Sunday, February 6, 2011

On the deficiencies of the law

I continue to seek to motivate individual action. Yesterday, I came across the notion of proactive law, which is a growing school of thought, particularly in the European Union. Proactive law is "a future-oriented approach where the goal is to promote what is desirable and ex ante maximise opportunities while minimising problems and risks." This philosophy of law has, it seems, primarily been applied to creating a better business environment for people, such that "an optimal mix of regulatory means...best promote(s) societal objectives..." But it may not be terribly difficult to think about proactive law in the context of environmental law - given that we know there are environmental problems created by the way society functions, we may be able to pass enforceable legislation such that environmental harm is minimised through future societal actions. (There are of course issues with developing a dialogue with nature itself, unless people try to represent the views of nature.) Most environmental laws have been retrospective, setting legal boundaries of action because of past environmental harm. However, these laws do potentially grant authority to regulate future behaviour of people and businesses, just like the Clean Air Act (first adopted in 1970) was judged to be applicable to regulate greenhouse gas emissions a couple of years ago.

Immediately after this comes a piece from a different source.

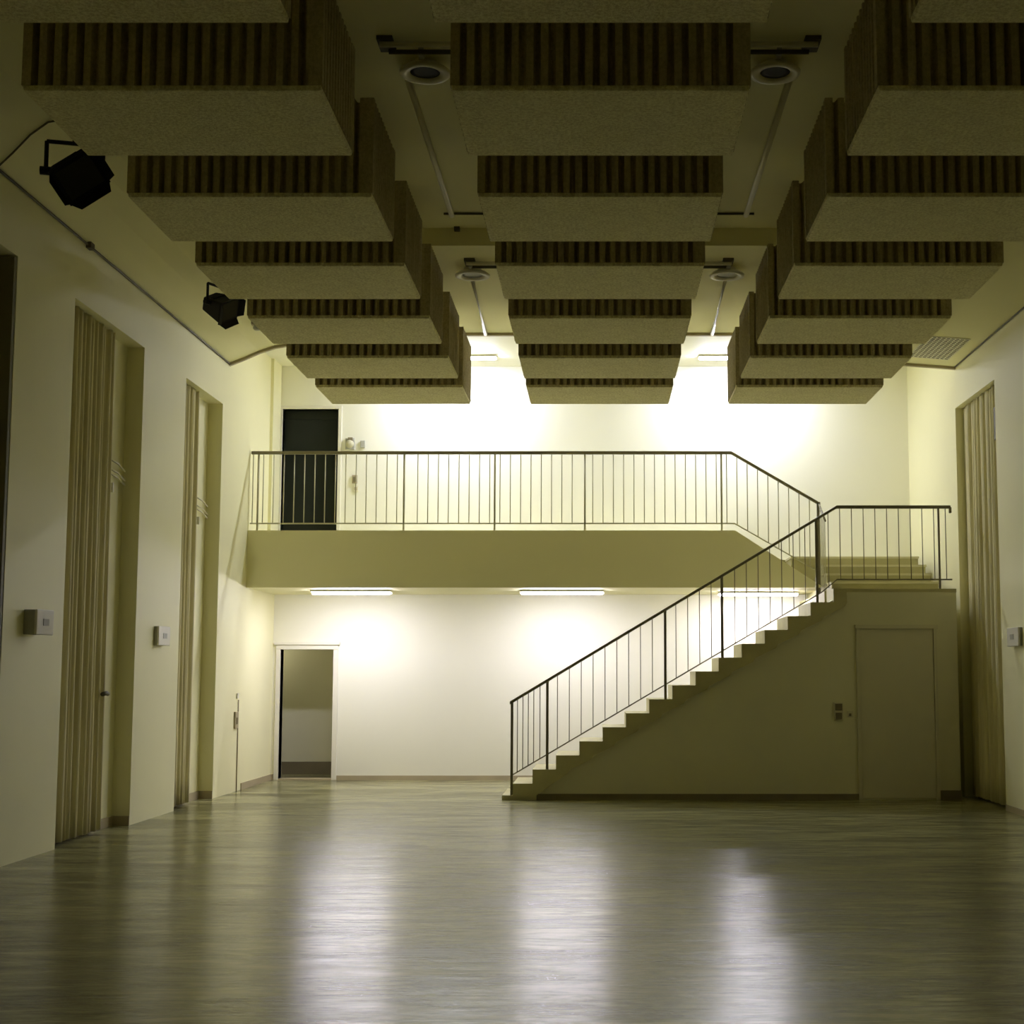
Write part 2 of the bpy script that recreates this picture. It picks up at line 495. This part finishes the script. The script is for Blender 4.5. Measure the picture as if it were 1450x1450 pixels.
# ------------------------------------------------------------------ acoustic panels hanging below the ceiling
PW, PD, PZ, PH = 1.785, 1.08, 5.05, 0.745
def outline(w, d, amp, period, rnd):
    pts = []
    corner = 0.055
    def side(p, q, nrm):
        p, q, nrm = Vector(p), Vector(q), Vector(nrm)
        L = (q-p).length; t = (q-p)/L
        n = max(2, round((L-2*corner)/period)); per = (L-2*corner)/n
        pts.append(p)
        pts.append(p + t*corner)
        for k in range(n):
            a = amp*(0.65+0.5*rnd.random()); j = (rnd.random()-.5)*.2
            for u, dd in ((0.06, .75), (0.12+j*.2, 1.0), (0.30+j*.3, 1.0), (0.40+j*.2, .6), (0.48+j*.2, .06), (0.70, .0), (0.97, .03)):
                pts.append(p + t*(corner + per*(k+u)) - nrm*a*dd)
        pts.append(q - t*corner)
    h, e = w/2, d/2
    side((-h,-e),(h,-e),(0,-1)); side((h,-e),(h,e),(1,0)); side((h,e),(-h,e),(0,1)); side((-h,e),(-h,-e),(-1,0))
    return pts
def panel_meshes():
    rnd = random.Random(3)
    pts = outline(PW, PD, .085, .086, rnd)
    bm = B()
    lo = [bm.verts.new((p.x, p.y, .03)) for p in pts]; hi = [bm.verts.new((p.x, p.y, PH)) for p in pts]
    n = len(pts)
    for i in range(n):
        j = (i+1) % n
        bm.faces.new((lo[i], lo[j], hi[j], hi[i]))
    bm.faces.new(hi); bm.faces.new(lo[::-1])
    s = B(); h, e = PW/2, PD/2
    box(s, -h+.006, h-.006, -e+.004, e-.004, 0, .032)
    for v in s.verts:
        if v.co.z < .01: v.co.x *= .994; v.co.y *= .992
    return bm, s
rows = [6.68, 8.615, 10.495, 12.24, 14.015, 15.75, 17.33]
colsx = [(-2.535, 'left'), (0.01, 'middle'), (2.545, 'right')]
ordw = ['nearest the camera', 'second from the camera', 'third from the camera', 'fourth from the camera', 'third from the back', 'second from the back', 'last before the gallery']
body_bm, slab_bm = panel_meshes()
first = None
GRP = 'foam acoustic panels hanging in three rows below the ceiling'
def panel_label(c, i): return 'pleated grey-brown foam acoustic panel in the %s ceiling row, %s' % (c, ordw[i])
def zceil(x, y): 
    return 6.40 if y < YBM else 6.205
for i, y in enumerate(rows):
    for x, nm in colsx:
        if first is None:
            r = thing('acoustic_panel', panel_label(nm, i), 'acoustic panel', (0, 0, 0), GRP)
            b_ = obj('pleated_body', body_bm, 'foam_side', r)
            s_ = obj('bottom_face', slab_bm, 'foam_bottom', r, bevel=.006)
            first = r
        else:
            r = first.copy(); COL.objects.link(r)
            r['label'] = panel_label(nm, i)
            for ch in (b_, s_):
                c = ch.copy(); COL.objects.link(c); c.parent = r
                if ch is b_ and (i + len(nm)) % 2: c.rotation_euler.z = PI
        r.location = (x, y, PZ)
        for sx in (-.55, .55):
            ax = abs(x + sx); zc_ = 6.40 if y < YBM else 6.205
            if ax > 2.75: zc_ += (6.10 - zc_)*(min(ax, 3.1) - 2.75)/.35
            rod = B(); tube(rod, [(x+sx, y, PZ+PH-.05), (x+sx, y, zc_-.003)], .008, 6)
            obj('hanger_rod', rod, 'cable', r)

# ------------------------------------------------------------------ strip lights
def strip(name, x0, x1, y, z, mat, label, cat='strip light', group=None):
    t = thing(name, label, cat, ((x0+x1)/2, y, z), group)
    bm = B(); box(bm, x0-.02, x1+.02, y-.075, y+.075, z-.03, z); box(bm, x0-.02, x1+.02, y+.062, y+.075, z-.05, z-.03); obj('lamp_housing', bm, 'trimwhite', t)  # housing plus an added wall-side lip that shields the wall from the tube
    bm = B()
    prof = [(y + .04*math.cos(a), z-.03 - .032*math.sin(a)) for a in [PI*k/8 for k in range(9)]]
    prism_x(bm, prof, x0, x1); obj('lamp_tube', bm, mat, t)
    return t
G1 = 'lit strip lights below the gallery'
strip('strip_light', -4.18, -3.05, 20.6, zb, 'lamp_low', 'lit strip light below the gallery above the open doorway', group=G1)
strip('strip_light', -1.13, 0.05, 20.6, zb, 'lamp_low', 'lit strip light below the gallery left of the stair railing', group=G1)
strip('strip_light', 1.80, 2.95, 21.0, zb, 'lamp_low', 'rightmost lit strip light below the gallery, seen through the stair railing', group=G1)
G2 = 'lit strip lights on the gallery ceiling'
strip('strip_light', -2.72, -1.57, 21.0, ZG, 'lamp_up', 'lit strip light on the gallery ceiling between left and middle panel rows', group=G2)
strip('strip_light', 1.53, 2.68, 21.0, ZG, 'lamp_up', 'lit strip light on the gallery ceiling between middle and right panel rows', group=G2)

# ------------------------------------------------------------------ curtains
def curtain(name, x, y0, y1, z0, z1, s, seed, label, period=.12):
    rnd = random.Random(seed)
    bm = B()
    n = int((y1-y0)/.012); nz = 16
    ph = 0; ang = []; 
    for i in range(n+1):
        ang.append(ph); ph += 2*PI*.012/period*(0.6+0.8*rnd.random())
    grid = []
    for k in range(nz+1):
        tz = k/nz; row = []
        for i in range(n+1):
            amp = .055*(.75+.25*math.sin(ang[i]*.37+seed)) * (1.0 - .35*tz)
            w = math.sin(ang[i] + .25*math.sin(tz*4+ang[i]*.2))
            w = math.copysign(abs(w)**.7, w)
            row.append(bm.verts.new((x + s*amp*w, y0 + (y1-y0)*i/n + .012*math.sin(tz*3+i*.3), z0 + (z1-z0)*tz)))
        grid.append(row)
    for k in range(nz):
        for i in range(n):
            bm.faces.new((grid[k][i], grid[k][i+1], grid[k+1][i+1], grid[k+1][i]))
    o = obj(name, bm, 'curtain', smooth=True)
    md = o.modifiers.new('thick', 'SOLIDIFY'); md.thickness = .004
    return tag(o, label, 'curtain', 'long pleated curtains in the wall recesses')
curtain('curtain', XL-.105, 13.24, 14.62, .03, ZR-.01, 1, 2, 'long beige pleated curtain in the nearer left wall recess')
curtain('curtain', XL-.105, 16.9, 17.75, .03, ZR-.01, 1, 5, 'long beige pleated curtain in the farther left wall recess')
curtain('curtain', XR+.105, 17.0, 18.75, .03, ZR-.01, -1, 9, 'long beige pleated curtain in the right wall recess beside the stairs', .14)
# dark tie on the near left curtain
bm = B(); tube(bm, [(XL-.03, 14.40, 1.40), (XL-.03, 14.52, 1.41), (XL-.045, 14.60, 1.40)], .022, 8)
tag(obj('curtain_tie', bm, 'cable', smooth=True), 'dark knotted tie on the nearer left curtain', 'curtain tie')

# ------------------------------------------------------------------ ceiling fittings between the panel rows
def disc(x, y, z, label, dark, grp):
    t = thing('ceiling_fitting', label, 'ceiling fitting', (x, y, z), grp)
    bm = B(); lathe(bm, [(0.10, z), (0.105, z-.05), (0.175, z-.055), (0.20, z-.075), (0.195, z-.095), (0.165, z-.10), (0.12, z-.085), (0.115, z-.06)], x, y)
    obj('rim', bm, 'trimwhite' if not dark else 'pipe', t, smooth=True)
    bm = B(); lathe(bm, [(0, z-.066), (0.08, z-.07), (0.118, z-.075), (0.118, z-.05), (0, z-.045)], x, y)
    obj('centre_plate', bm, 'greyplastic' if not dark else 'black', t, smooth=True)
    bm = B(); box(bm, x-.02, x+.02, y-.28, y-.19, z-.06, z); obj('mount', bm, 'greyplastic', t)
    return t
GD = 'round ceiling fittings beside the middle panel row'
disc(-1.44, 15.72, 6.205, 'white round ceiling fitting with grey centre, far pair, left one', False, GD)
disc(1.46, 15.72, 6.205, 'white round ceiling fitting with pale centre, far pair, right one', False, GD)
disc(-1.37, 10.72, 6.40, 'dark-centred round ceiling fitting in the front, left of the middle panels', True, GD)
disc(1.39, 10.72, 6.40, 'dark-centred round ceiling fitting in the front, right of the middle panels', True, GD)
GP = 'pale conduits running along the ceiling'
def pipe(pts, r, label, mat='pipe', name='ceiling_conduit', grp=GP, clips=()):
    bm = B(); tube(bm, pts, r, 8)
    o = obj(name, bm, mat, smooth=True); tag(o, label, 'conduit', grp)
    return o
pipe([(-1.535, 10.80, 6.365), (-1.535, 14.33, 6.365), (-1.535, 14.36, 6.40)], .028, 'pale conduit on the dark front ceiling left of the middle panels')
pipe([(1.535, 10.80, 6.365), (1.535, 14.33, 6.365), (1.535, 14.36, 6.40)], .028, 'pale conduit on the dark front ceiling right of the middle panels')
pipe([(-1.47, 15.9, 6.175), (-1.53, 18.72, 6.175), (-1.53, 18.74, 6.205)], .027, 'pale conduit from the far left round fitting to the ceiling edge')
pipe([(1.47, 15.9, 6.175), (1.53, 18.72, 6.175), (1.53, 18.74, 6.205)], .027, 'pale conduit from the far right round fitting to the ceiling edge')
pipe([(-1.62, 14.34, 6.385), (1.62, 14.34, 6.385)], .012, 'thin dark cable crossing the ceiling just before the drop beam', 'cable', 'ceiling_cable', None)
def crossbar(y, z, xw, label):
    t = thing('cross_bar', label, 'ceiling bar', (0, y, z), 'double bars crossing the ceiling above the middle panels')
    bm = B(); tube(bm, [(-xw, y, z-.05), (xw, y, z-.05)], .022, 8); obj('front_tube', bm, 'pipe', t, smooth=True)
    bm = B(); tube(bm, [(-xw+.05, y+.13, z-.05), (xw-.05, y+.13, z-.05)], .018, 8); obj('rear_tube', bm, 'cable', t, smooth=True)
    for s in (-1, 1):
        bm = B(); box(bm, s*(xw-.04)-.06, s*(xw-.04)+.06, y-.05, y+.18, z-.03, z); obj('end_bracket', bm, 'cable', t)
crossbar(10.28, 6.40, 1.66, 'double metal bar crossing the dark front ceiling above the middle panels')
crossbar(15.36, 6.205, 1.48, 'double metal bar crossing the ceiling between the far round fittings')
bm = B(); box(bm, -1.56, -1.50, 14.80, 14.86, 6.36, 6.40)
tag(obj('junction_box', bm, 'cable'), 'tiny dark junction box on the ceiling at the drop beam', 'junction box')

# cable along the joint of left wall and ceiling, with a clip
bm = B(); tube(bm, [(XL+.012, 6.0, 5.775), (XL+.012, 18.75, 5.775)], .013, 6)
cb = obj('wall_cable', bm, 'cable', smooth=True); tag(cb, 'dark cable along the joint of left wall and ceiling', 'cable')
bm = B(); box(bm, XL, XL+.05, 13.42, 13.52, 5.74, 5.80); obj('clip', bm, 'cable', cb)
bm = B(); tube(bm, [(XR-.012, 6.0, 5.73), (XR-.012, 18.75, 5.73)], .010, 6)
tag(obj('wall_cable', bm, 'cable', smooth=True), 'thin dark cable along the joint of right wall and ceiling', 'cable')
bm = B(); tube(bm, [(-4.985, 11.35, 5.785), (-4.8, 11.2, 5.85), (-4.6, 11.05, 5.945), (-4.42, 10.95, 6.01), (-4.0, 10.9, 6.065)], .008, 6)
tag(obj('ceiling_cable', bm, 'cable', smooth=True), 'thin dark cable drooping across the ceiling at upper left', 'cable')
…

There seems to be an inherent contradiction between future-oriented law and the way humans have been behaving so far, because humans will likely continue to behave in the same way in the future. But with our behaviour, we have created over the past few hundred years a society whose understanding of its actions cannot be fully comprehended right now, and may never be. For example, what does it mean for our human relationships that we now have new forms communication that inherently limit time with other people? Such a question is hard to wrap our minds around, and we will not know the full consequences of such a change in momentum until many years have gone by. So how might we be able to create laws that bind us to a desired future outcome? Furthermore, the interesting thing about law is that it is made in the context of its time, given our sensibility of the issues facing us - the US Constitution was drafted in the late 18th century, and many of us know that there are significant issues surrounding the interpretation and validity of the Second Amendment today, which was adopted in 1791.

I write about this, because as I mentioned previously, the sentiments behind the law come out of the weaving of our collective moralities - in the end, the law may lose the force that a few of us might want it to have. But it is clear that personal actions now, in the present, can guarantee that at least our individual exoneration from the behaviour that may degrade the environment or trample on social justice now and in the future. We may never understand the outcomes of our actions given the complex web of interconnectedness today, but choosing not to participate in such behaviour guarantees that at least for us, such proactive law is superfluous and unnecessary.